「今年は春が来ないのではないか?」と思うほど、この冬は寒かったのですが、あっという間に春が来て、時には汗ばむほどの気温の日も多くなってきました。気温が上がると食べたくなるのが冷たい食べ物です。麺類好きな私としては、冷し中華や冷麺(最近『冷麺で恋をして』という歌も出ましたね)を思い浮かべます。
ところが最近は、森永製菓の『冷やし甘酒』(北海道限定)のように、温かくして飲食するのが当たり前と思われるものを冷やすというケースがあります。甘酒は冬の飲み物と思われていますが、俳句の歳時記によると甘酒は夏の季語でして、江戸では夏の飲み物だったそうです。確かに甘酒はホットだと麹(こうじ)の香りがツーンとして飲みにくいこともあるのですが、冷やして飲むとちょっと喉にからまるくらいの粘度が清涼感を感じさせます。
そして次に冷えてしまったのが何とカレー。大塚食品から『冷しカレー』なるレトルトカレーが出ました。ホームページによれば、『温かい物+冷たい物=おいしい』という公式が日本の食文化にはあるそうで、それをカレーで実現したそうです。この話を聞いたとき、本当においしいのか? という疑問が出てきましたが、やはりここは自らの舌で判断しなければいけないと思い、食べてみることにしました。
食べ方は『冷蔵庫で冷やして、あつあつごはんにかける』とありましたので、箱から出して冷蔵庫で冷やして、温かいご飯にかけてみました。普通のレトルトカレーは常温だと固まっていますが、これは冷たくてもサラサラしており、難なくご飯にかけられます。内容量は150グラムと、一般的なレトルトカレーの200グラム前後よりも少なめになっています。味はビーフとチキンの2種類です。

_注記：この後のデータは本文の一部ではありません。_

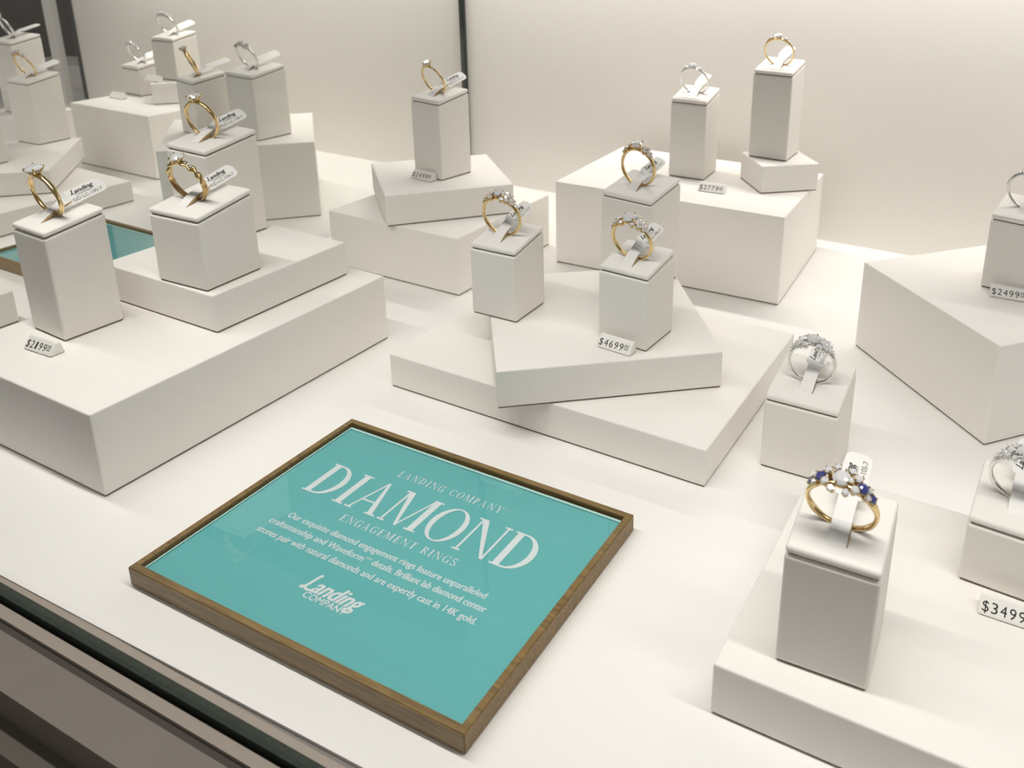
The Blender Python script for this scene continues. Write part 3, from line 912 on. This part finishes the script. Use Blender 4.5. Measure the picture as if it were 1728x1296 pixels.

味ですが、ビーフは辛め、チキンは甘めで、あっさりした味付けになっており、途中で食べるのがイヤになることはありません。また、最近のレトルトカレーは具が大きめですが、これは具が小さめですので口に余ることもなく、軽い口当たりとなり食べやすくなっています。箱にはご飯以外にも、ゆでたてのウドンやスパゲティにかけるというバリエーションも楽しめると書いてありますので、真夏の体力が落ちた時でも、無理なく食べられることでしょう。結果としてこの冷しカレー、外れではないと思いました。
ところで大塚の製品ですが、『一度発売したものは絶対やめない』というポリシーがあると聞いたことがあります。オロナミンC、ボンカレー、ポカリスエット等、最初は際物扱いだったのに、いつの間にか全てロングセラー、それぞれのジャンルで確固たる地位を築いている商品ばかりです。また、『下手な鉄砲も数打ちゃ当たる』式で次から次へと新製品を乱発するのではなく、少数精鋭主義で必ずヒット作にするというのがすごいところですね。
以上の事から考えて、この冷しカレーは新しいカレーの食べ方として、また、新しい夏の風物詩として定番商品となるのではないかと予想します。今年の夏は昨年同様暑い夏になるのでしょうか。きっと冷しカレーの出番が何回もあることでしょう。